How pair programming can change your coding experience

As a self-taught developer, I have mostly spent my time doing online courses, following tutorials, coding and building projects alone. I hardly got any feedback to know if I was learning the right technologies or writing clean code.

This situation changed when I joined The Collab Lab. It was my closest experience to a “real developer job”, as I had the chance to work in a team building an app.

During that time I had several pair programming sessions with 3 different colleagues. So every week two of us would sync remotely (as each of us was located in a different country) to have a discussion about the issue we had to solve.

Video call gif

I like preparing pair programming sessions in advance so the way I proceed was reading the issue in detail, doing some research and noting down some potential solutions to be discussed with my colleague.

How did we do pair programming remotely? We hopped on a video screen share call, where one of us was acting as the driver and the other one as the navigator. What does this exactly mean and what does each of them do?

Driver in pair programming
Illustration: martinfowler.com

The driver takes full control of the keyboard and is responsible for writing the necessary code to complete the task. This person will also speak out loud the thinking process behind the code.
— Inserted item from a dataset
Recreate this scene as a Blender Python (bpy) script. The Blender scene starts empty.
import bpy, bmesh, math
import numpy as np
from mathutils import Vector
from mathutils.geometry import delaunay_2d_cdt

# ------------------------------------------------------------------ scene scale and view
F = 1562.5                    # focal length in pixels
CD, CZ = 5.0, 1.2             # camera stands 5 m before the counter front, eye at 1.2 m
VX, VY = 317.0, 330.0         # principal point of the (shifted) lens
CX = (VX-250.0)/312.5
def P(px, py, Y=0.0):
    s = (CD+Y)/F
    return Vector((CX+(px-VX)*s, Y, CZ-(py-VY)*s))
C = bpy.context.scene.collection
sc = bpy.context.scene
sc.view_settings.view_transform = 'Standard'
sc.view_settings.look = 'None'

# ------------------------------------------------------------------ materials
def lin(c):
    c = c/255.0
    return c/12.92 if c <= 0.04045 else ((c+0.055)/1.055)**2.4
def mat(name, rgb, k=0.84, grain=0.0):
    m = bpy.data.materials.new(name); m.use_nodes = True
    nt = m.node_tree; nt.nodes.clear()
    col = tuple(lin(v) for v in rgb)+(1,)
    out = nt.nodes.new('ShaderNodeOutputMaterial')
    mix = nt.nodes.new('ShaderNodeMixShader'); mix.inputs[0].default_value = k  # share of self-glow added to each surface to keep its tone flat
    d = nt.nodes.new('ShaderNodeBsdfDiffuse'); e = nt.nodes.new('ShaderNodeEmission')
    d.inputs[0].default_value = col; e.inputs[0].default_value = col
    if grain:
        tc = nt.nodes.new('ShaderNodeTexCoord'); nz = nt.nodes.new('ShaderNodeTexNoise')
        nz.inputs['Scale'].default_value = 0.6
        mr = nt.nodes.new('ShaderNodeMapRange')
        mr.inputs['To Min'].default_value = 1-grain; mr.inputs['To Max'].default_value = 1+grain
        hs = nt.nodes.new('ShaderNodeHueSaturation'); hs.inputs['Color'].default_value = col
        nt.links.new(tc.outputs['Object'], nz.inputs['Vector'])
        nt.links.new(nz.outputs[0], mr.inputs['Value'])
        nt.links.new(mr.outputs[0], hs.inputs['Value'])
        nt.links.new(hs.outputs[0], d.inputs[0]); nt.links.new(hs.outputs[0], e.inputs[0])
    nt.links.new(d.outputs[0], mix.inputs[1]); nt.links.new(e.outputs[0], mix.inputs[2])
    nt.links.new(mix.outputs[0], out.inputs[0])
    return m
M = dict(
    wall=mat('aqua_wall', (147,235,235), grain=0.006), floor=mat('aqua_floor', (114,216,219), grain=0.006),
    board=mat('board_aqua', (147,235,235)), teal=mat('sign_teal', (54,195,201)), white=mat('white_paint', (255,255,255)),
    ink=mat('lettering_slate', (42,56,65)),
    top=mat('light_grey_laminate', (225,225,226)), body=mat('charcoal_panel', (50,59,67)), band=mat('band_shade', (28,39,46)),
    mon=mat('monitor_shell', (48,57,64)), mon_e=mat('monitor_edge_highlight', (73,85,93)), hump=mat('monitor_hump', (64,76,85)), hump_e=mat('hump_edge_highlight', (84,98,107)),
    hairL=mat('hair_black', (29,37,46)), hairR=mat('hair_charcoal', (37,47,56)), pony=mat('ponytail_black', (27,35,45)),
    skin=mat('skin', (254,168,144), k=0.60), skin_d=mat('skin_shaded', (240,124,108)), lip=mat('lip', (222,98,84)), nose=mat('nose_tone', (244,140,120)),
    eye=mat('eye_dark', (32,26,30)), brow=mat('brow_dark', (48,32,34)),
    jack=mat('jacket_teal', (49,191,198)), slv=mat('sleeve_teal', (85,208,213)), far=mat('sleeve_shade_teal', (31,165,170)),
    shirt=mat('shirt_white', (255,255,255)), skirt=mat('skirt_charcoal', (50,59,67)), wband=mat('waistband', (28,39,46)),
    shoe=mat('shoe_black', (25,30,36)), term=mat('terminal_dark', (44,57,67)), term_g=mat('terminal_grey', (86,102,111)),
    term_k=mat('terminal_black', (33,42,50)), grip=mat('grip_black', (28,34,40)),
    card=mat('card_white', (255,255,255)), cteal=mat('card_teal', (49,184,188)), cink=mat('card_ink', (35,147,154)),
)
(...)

The navigator pays attention to the driver's code and offers guidance, suggests new ideas and finds answers to the questions that might be raised during the process.


The driver has a low-level code thinking approach, while the navigator has a bird-eye view on the code.

During pair programming sessions, developers can swap roles so that each of them has the chance to experience both perspectives (two modes of thinking) and learn.

What did I learn from the whole experience?

  • Be open and eager to learn.
  • Embrace doubt and possibility.
  • See another person's problem solving approach opens up your mind/ideas.
  • Don't be afraid of sharing your ideas or asking questions.
  • Communication is key to make your code or ideas understandable.
  • Take breaks when both get stuck.
  • It is not about teaching nor mentoring, but looking for a solution and growing together.
  • The driver (seek agreement before proceeding) and navigator (asking, not telling) approach.
  • Collaboration, team work.

Pair programming has definitely been a much more efficient, enriching and fun experience than all hours I spent coding by myself. If you are a codenewbie, I can only recommend you start with pair programming sessions as soon as possible to learn faster.